(Supplied data)
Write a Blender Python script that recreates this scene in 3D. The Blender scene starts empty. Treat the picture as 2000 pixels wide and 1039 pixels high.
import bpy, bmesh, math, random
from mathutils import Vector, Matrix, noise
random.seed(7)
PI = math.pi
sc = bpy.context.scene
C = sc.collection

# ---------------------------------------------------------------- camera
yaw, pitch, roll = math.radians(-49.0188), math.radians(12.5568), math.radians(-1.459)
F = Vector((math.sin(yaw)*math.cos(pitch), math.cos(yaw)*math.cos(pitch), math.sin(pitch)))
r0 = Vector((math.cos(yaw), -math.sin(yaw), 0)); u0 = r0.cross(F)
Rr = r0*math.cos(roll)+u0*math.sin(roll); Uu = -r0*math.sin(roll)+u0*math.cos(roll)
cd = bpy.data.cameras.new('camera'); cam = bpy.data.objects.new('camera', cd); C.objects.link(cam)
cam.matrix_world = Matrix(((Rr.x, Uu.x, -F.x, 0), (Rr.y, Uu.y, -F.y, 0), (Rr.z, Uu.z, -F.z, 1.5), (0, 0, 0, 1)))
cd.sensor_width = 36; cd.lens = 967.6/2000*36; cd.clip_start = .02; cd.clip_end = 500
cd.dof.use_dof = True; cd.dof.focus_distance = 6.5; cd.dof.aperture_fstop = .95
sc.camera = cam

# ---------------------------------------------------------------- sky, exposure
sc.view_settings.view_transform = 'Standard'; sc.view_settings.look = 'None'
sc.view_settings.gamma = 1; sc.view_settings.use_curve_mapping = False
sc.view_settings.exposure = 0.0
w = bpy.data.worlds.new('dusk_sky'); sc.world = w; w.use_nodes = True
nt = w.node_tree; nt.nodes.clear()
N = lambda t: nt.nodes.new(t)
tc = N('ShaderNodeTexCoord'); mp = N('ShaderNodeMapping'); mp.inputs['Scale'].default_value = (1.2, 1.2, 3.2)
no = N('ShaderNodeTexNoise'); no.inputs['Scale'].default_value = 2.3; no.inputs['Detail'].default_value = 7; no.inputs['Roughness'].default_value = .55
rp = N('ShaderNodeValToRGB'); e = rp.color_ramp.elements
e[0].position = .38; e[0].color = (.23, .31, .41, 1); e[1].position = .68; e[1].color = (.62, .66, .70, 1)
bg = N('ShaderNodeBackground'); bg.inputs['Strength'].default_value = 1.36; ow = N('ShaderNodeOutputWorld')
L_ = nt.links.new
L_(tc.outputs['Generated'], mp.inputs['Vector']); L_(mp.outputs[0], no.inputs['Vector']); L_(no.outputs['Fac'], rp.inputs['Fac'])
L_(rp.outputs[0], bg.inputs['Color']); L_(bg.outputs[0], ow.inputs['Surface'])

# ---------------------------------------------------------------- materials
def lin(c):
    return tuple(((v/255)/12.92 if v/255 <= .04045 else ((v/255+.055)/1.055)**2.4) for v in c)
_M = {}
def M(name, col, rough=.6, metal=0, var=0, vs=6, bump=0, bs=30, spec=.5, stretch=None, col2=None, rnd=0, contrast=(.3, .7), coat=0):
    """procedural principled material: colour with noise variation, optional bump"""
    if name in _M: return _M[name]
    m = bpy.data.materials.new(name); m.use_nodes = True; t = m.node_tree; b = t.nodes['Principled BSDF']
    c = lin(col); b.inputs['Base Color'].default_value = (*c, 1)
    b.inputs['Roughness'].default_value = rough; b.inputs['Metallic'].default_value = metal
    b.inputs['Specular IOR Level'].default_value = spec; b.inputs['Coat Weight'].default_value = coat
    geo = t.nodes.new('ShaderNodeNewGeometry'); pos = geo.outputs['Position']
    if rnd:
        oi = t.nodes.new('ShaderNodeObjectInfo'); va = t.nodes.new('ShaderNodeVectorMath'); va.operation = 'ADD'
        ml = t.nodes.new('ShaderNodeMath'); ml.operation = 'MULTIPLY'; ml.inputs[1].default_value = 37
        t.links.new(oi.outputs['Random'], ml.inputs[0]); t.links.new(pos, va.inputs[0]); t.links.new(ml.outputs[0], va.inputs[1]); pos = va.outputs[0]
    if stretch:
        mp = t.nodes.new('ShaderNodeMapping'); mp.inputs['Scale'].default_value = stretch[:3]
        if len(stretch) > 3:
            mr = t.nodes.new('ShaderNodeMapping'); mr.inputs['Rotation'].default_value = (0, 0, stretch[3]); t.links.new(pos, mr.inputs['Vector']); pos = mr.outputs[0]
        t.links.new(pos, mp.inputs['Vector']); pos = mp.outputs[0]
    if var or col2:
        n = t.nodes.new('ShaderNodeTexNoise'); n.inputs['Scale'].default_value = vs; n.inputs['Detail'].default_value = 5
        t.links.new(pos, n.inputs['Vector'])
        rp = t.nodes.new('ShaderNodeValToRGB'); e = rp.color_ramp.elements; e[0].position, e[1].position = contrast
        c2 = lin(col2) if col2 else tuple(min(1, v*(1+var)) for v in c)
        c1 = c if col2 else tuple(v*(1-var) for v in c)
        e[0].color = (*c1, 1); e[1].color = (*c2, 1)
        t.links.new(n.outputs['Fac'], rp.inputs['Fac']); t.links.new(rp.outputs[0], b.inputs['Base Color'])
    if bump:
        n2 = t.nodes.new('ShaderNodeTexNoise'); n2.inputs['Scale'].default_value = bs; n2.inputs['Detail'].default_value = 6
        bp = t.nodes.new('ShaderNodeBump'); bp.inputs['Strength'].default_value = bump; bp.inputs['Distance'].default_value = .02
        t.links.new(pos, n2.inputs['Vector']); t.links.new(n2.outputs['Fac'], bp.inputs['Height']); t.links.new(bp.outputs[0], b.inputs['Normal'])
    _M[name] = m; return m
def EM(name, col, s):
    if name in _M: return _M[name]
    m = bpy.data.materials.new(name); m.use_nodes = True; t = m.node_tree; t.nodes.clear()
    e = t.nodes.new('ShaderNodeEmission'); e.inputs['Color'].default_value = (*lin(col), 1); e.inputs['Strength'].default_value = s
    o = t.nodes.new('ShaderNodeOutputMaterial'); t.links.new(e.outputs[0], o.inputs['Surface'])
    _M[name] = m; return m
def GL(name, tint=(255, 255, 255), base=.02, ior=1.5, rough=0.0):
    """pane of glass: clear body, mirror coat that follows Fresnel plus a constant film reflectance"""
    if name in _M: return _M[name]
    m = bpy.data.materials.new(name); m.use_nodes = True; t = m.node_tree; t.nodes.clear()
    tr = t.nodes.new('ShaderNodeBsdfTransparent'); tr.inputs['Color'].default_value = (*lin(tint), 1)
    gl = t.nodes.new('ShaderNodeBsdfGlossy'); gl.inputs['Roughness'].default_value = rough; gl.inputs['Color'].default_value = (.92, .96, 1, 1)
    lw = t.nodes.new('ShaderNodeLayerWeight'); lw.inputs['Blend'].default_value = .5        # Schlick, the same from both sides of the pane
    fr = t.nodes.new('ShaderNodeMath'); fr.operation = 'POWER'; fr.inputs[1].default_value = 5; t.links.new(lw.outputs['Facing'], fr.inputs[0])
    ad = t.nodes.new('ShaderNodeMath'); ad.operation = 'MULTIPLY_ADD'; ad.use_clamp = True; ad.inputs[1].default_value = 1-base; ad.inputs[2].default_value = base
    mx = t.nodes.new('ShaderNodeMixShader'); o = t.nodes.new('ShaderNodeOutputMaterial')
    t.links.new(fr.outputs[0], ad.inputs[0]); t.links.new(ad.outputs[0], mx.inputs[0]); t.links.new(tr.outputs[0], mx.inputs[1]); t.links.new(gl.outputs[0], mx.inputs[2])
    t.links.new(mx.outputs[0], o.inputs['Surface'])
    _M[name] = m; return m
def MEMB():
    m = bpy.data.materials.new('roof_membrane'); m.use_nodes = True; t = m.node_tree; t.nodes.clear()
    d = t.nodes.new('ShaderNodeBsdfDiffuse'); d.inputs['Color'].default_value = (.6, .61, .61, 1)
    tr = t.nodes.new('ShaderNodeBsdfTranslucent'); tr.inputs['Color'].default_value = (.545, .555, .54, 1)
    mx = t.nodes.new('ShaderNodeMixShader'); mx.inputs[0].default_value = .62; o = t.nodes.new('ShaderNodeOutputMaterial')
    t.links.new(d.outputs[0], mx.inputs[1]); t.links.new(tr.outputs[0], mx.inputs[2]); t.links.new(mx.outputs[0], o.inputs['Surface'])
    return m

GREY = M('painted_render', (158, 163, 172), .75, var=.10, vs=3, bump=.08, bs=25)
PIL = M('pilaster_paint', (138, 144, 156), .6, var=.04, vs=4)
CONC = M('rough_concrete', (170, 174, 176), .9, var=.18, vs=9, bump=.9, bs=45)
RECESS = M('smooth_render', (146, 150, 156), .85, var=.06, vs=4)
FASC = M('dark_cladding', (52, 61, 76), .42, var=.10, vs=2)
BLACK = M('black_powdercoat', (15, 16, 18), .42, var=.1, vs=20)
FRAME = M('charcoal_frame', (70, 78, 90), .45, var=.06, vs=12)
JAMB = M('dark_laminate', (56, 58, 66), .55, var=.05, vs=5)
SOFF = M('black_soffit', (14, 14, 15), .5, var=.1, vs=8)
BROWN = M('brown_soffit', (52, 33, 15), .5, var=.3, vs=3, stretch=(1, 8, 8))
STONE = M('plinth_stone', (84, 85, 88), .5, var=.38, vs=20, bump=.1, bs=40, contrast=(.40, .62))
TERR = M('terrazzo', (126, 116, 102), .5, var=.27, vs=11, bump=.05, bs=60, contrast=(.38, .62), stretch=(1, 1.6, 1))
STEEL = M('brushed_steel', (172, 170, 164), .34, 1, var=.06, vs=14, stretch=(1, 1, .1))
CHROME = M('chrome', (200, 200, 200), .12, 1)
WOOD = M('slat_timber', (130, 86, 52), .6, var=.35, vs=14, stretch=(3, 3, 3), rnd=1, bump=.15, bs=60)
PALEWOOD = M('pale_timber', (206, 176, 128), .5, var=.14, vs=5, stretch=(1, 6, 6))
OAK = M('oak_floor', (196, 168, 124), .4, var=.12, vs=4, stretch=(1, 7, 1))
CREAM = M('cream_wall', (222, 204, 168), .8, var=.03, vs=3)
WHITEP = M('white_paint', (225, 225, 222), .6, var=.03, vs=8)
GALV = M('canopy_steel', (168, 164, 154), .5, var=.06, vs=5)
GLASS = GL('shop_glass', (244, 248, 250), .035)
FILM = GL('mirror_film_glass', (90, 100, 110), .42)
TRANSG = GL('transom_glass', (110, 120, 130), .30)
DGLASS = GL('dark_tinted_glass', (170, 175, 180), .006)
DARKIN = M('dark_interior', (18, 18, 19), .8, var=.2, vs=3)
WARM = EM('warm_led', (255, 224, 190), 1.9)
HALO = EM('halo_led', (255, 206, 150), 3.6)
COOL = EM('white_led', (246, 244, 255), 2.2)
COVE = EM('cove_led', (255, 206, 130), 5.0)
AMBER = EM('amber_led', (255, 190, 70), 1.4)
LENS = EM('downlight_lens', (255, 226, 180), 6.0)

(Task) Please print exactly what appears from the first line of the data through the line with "sc.camera = cam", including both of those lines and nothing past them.

(The result)
Write a Blender Python script that recreates this scene in 3D. The Blender scene starts empty. Treat the picture as 2000 pixels wide and 1039 pixels high.
import bpy, bmesh, math, random
from mathutils import Vector, Matrix, noise
random.seed(7)
PI = math.pi
sc = bpy.context.scene
C = sc.collection

# ---------------------------------------------------------------- camera
yaw, pitch, roll = math.radians(-49.0188), math.radians(12.5568), math.radians(-1.459)
F = Vector((math.sin(yaw)*math.cos(pitch), math.cos(yaw)*math.cos(pitch), math.sin(pitch)))
r0 = Vector((math.cos(yaw), -math.sin(yaw), 0)); u0 = r0.cross(F)
Rr = r0*math.cos(roll)+u0*math.sin(roll); Uu = -r0*math.sin(roll)+u0*math.cos(roll)
cd = bpy.data.cameras.new('camera'); cam = bpy.data.objects.new('camera', cd); C.objects.link(cam)
cam.matrix_world = Matrix(((Rr.x, Uu.x, -F.x, 0), (Rr.y, Uu.y, -F.y, 0), (Rr.z, Uu.z, -F.z, 1.5), (0, 0, 0, 1)))
cd.sensor_width = 36; cd.lens = 967.6/2000*36; cd.clip_start = .02; cd.clip_end = 500
cd.dof.use_dof = True; cd.dof.focus_distance = 6.5; cd.dof.aperture_fstop = .95
sc.camera = cam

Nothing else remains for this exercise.